Cet effort d'interprétation s'accompagne de la ferme volonté de renforcer le monisme hégélien. Les jeunes hégéliens pourchassent tous les dualismes ou, pour parler en termes d'école, toutes les aliénations ; ils luttent contre l'aliénation religieuse, c'est-à-dire contre l'Église ; contre l'aliénation politique, c'est-à-dire contre l'État ; contre l'aliénation humaine enfin, c'est-à-dire contre l'humanisme[5] qui, par les contraintes d'un collectivisme abstrait, menace d'étouffer l'originalité de l'individu.

Le marxisme insiste sur la filiation qui relie Hegel, Feuerbach et Marx, c'est-à-dire sur une évolution philosophique qui, en partant de l'idéalisme absolu, passe par le matérialisme mécaniste pour aboutir au matérialisme historique et dialectique. Mais l'anarchisme, qui, en prêtant l'immanence à l'Esprit absolu de Hegel, aboutit à la souveraineté du Moi "unique" et part en guerre contre toutes les aliénations dont celui-ci est victime, dérive également de la philosophie hégélienne. La lignée qui va de Hegel à Stirner et à Bakounine n'est pas moins légitime que celle qui rattache Hegel à Marx.

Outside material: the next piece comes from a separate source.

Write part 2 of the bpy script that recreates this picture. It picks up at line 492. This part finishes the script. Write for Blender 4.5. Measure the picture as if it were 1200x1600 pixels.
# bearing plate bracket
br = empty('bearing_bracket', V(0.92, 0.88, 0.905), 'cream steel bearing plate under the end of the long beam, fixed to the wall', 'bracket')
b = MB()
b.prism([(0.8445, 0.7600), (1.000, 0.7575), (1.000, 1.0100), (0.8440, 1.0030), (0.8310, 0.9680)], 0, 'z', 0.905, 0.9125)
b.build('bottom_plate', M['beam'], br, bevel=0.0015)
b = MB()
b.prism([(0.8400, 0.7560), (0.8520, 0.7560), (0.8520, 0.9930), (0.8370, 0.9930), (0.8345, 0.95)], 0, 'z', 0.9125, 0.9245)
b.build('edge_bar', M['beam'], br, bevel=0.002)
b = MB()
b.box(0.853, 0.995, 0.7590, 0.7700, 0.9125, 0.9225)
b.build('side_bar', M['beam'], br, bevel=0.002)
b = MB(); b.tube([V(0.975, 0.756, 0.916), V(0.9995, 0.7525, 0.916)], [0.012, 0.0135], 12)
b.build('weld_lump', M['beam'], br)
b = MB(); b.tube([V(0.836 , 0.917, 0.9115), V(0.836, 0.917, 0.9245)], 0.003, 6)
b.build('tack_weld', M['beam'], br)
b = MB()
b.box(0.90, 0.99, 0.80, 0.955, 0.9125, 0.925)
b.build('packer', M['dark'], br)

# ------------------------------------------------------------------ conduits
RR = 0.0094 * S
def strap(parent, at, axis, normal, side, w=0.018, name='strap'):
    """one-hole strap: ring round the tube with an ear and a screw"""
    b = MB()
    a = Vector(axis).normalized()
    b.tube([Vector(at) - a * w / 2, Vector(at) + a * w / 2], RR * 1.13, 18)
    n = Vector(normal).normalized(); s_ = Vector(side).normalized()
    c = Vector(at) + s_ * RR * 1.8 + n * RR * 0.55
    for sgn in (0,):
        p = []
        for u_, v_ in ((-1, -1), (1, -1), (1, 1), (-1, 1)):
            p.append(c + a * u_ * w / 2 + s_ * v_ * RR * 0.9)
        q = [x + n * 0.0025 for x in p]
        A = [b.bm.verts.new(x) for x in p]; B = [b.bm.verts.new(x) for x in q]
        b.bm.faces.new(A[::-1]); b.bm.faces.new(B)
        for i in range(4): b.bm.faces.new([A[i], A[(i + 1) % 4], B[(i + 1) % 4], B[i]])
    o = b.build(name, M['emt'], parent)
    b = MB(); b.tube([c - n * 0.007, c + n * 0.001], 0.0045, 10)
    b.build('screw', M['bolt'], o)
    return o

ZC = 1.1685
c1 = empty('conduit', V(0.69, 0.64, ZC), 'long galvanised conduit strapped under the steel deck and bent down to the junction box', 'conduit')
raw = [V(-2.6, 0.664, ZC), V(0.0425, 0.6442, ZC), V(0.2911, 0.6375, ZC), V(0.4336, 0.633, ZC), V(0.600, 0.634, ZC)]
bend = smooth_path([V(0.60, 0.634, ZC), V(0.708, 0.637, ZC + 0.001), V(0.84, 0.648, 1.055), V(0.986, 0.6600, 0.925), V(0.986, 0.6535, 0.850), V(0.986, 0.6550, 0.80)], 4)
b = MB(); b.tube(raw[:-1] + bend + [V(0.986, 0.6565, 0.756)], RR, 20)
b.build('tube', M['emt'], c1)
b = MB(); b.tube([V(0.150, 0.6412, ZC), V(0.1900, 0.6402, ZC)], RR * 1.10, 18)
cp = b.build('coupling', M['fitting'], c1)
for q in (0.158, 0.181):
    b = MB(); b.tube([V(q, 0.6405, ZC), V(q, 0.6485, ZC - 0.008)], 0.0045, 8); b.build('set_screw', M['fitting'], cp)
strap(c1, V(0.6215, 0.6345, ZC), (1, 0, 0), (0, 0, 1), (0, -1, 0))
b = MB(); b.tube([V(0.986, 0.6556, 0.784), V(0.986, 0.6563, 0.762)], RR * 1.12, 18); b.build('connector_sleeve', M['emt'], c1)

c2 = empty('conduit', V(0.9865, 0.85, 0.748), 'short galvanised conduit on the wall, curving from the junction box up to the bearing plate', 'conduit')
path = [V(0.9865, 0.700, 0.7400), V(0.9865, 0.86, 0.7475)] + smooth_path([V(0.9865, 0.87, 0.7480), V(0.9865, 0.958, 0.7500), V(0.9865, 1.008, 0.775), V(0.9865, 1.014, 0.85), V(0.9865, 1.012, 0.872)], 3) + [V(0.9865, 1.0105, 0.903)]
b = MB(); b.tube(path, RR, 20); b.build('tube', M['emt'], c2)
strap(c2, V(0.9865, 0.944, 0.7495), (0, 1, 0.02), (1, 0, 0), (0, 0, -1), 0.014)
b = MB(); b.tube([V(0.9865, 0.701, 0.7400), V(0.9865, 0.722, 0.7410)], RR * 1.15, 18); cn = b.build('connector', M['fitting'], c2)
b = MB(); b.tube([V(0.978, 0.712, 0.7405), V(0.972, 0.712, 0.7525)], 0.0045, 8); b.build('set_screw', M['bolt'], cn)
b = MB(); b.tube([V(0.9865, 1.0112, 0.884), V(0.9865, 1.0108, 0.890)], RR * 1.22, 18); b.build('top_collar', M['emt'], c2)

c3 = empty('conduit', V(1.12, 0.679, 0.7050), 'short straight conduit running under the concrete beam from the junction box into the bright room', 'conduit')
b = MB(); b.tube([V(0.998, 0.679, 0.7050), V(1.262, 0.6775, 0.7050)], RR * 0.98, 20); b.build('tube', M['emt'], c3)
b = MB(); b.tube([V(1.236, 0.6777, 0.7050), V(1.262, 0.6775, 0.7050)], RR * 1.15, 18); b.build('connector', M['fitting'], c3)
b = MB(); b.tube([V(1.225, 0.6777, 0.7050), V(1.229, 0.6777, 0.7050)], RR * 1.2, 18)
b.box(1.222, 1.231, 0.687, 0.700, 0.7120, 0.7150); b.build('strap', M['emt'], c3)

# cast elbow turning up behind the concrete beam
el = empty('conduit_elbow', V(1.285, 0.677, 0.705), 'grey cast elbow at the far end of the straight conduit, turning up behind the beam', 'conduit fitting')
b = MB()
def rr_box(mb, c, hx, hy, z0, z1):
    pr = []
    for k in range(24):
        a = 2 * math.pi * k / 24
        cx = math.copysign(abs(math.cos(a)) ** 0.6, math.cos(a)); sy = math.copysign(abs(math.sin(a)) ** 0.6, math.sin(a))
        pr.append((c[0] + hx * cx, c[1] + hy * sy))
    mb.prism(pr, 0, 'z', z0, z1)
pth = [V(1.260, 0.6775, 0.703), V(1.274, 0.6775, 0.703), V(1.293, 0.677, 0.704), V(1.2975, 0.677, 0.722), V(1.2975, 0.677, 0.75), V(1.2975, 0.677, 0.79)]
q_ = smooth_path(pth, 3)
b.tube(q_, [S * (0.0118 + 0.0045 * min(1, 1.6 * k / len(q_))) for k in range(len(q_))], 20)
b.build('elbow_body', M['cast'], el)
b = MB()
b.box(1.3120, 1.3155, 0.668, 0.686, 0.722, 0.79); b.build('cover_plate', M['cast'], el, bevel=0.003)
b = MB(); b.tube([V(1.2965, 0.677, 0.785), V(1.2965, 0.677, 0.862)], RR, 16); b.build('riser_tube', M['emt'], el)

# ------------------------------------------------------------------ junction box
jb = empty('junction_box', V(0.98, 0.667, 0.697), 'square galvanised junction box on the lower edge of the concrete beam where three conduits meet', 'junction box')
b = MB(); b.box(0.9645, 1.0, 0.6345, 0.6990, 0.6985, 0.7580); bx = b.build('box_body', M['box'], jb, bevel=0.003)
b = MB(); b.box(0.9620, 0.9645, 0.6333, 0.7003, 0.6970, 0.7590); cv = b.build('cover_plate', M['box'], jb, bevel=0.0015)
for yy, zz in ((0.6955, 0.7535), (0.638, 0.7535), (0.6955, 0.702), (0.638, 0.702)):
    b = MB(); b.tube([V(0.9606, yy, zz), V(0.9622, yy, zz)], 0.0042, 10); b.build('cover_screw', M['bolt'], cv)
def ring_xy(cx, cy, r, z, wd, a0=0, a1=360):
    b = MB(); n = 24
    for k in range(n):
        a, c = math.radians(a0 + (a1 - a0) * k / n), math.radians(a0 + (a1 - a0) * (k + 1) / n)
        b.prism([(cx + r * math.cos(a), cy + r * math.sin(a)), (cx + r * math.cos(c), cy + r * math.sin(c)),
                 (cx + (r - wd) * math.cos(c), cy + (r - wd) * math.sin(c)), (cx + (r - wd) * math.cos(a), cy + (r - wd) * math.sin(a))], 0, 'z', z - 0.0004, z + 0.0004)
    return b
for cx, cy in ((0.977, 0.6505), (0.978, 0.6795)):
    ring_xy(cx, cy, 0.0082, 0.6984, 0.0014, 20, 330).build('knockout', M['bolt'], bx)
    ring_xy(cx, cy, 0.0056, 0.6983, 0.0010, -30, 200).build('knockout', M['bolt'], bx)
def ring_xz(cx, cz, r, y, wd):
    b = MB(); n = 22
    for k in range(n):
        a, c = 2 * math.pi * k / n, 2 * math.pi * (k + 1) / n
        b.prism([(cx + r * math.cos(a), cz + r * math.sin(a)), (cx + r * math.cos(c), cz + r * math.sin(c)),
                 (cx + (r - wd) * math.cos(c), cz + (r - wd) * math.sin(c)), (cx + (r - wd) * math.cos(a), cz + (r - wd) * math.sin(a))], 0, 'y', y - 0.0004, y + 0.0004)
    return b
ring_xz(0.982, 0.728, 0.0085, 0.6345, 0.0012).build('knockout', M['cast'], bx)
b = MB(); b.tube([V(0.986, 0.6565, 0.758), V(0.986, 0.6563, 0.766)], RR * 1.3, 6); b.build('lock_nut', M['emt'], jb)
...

L'exigence de justice totale étant le "principe affectif central de la sensibilité anarchiste" (E. Mounier), l'anarchisme, en dépit de ses outrances verbales d'inspiration athée, garde parfois - et du moins chez certains auteurs[6] - des résonances proprement religieuses, voire chrétiennes.  Tout en se dressant contre le "mythe de la Providence", Proudhon maintient la transcendance sous la forme de la justice. En rappelant la célèbre recommandation de Jésus, "Rends à César ce qui est à César, et à Dieu ce qui est à Dieu", il insiste sur le caractère apolitique du christianisme. "L'enseignement de Jésus, affirme-t-il, est tout social, ni politique, ni théologique". Max Stirner prétend de son côté qu'il conforme son attitude à celle de Jésus qui dépasse l'État en l'ignorant. Tolstoï enfin, le plus chrétien des anarchistes, constate que "la doctrine de Jésus donne la seule chance de salut possible pour échapper à l'anéantissement inévitable qui menace la vie personnelle".

Ayant puisé à des sources fort diverses, l'anarchisme semble à première vue tissé de contradictions et déchiré en tendances et sous-tendances. Dans ce "chaos d'idées" (Sébastien Faure), le départ avait été fait vers 1900 entre l'anarchisme individualiste, dont les défenseurs se réclamaient de Stirner et de Proudhon, et l'anarchisme communiste - c'est-à-dire collectiviste -, qui s'inspirait avant tout de l'enseignement de Bakounine et de Kropotkine[7].